It was no secret that I was disappointed to be on this team when I found out at training camp.

The second my name was called I looked up to keep tears from coming down. I didn’t want to be on an all-girls team, I didn’t know or bond with these girls the way I did with others, I didn’t feel myself around them, I truly think they’re the only 6 people of my whole squad (60 of us) I didn’t connect with during the week. I didn’t even know most of their names. But there I was, on this team of strangers, about to have a night on the town and meet civilization for the first time in 5 days. The emotions are endless….pissed, peeved, sad, regretful, blah. Almost a month and a ½ later I finally have an uncanny peace about this. I don’t know whether questioning my motives, freedom of femininity, or their fiercely persistent kindness (emails, texts, snail mail, attempts at Skype ;]), has something to do with it, but I know it is divine. Praise be to God.

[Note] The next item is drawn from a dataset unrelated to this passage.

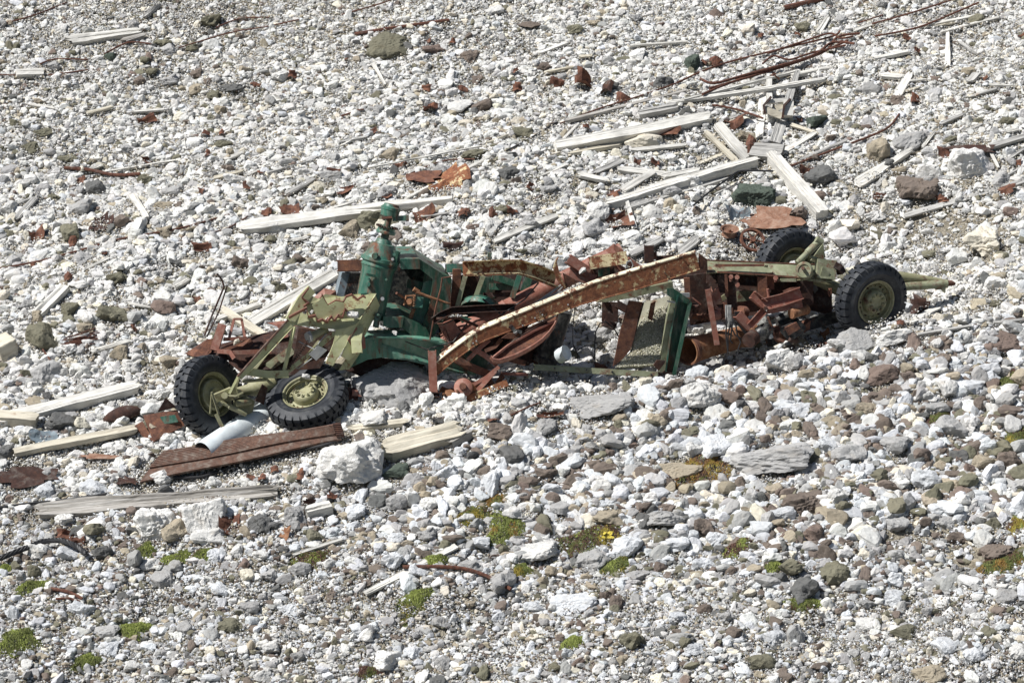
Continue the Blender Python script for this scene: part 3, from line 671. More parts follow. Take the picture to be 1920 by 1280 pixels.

In Matthew 14, Jesus found out that John the Baptist was killed. He didn’t die peacefully; his head was delivered on a PLATTER. Verses 13-14 read, “When Jesus heard what had happened to John, he left in a boat and went to a lonely place by himself. But the crowds heard about it and followed him on foot from the towns. When he arrived, he saw a great crowd waiting. He felt sorry for them and healed those who were sick.” Reread that? He heard what happened to John the Baptist and set forth to a lonely place. Once he got there, people were all around, so he HEALED them. I can’t imagine the agony He was in, but He chose to keep on. True that, Jesus. Thank You for being the best example imaginable.

I have a choice every day, every moment of every day. I will have a choice every day next year, and every day is not promised another. Why wait to die to Him?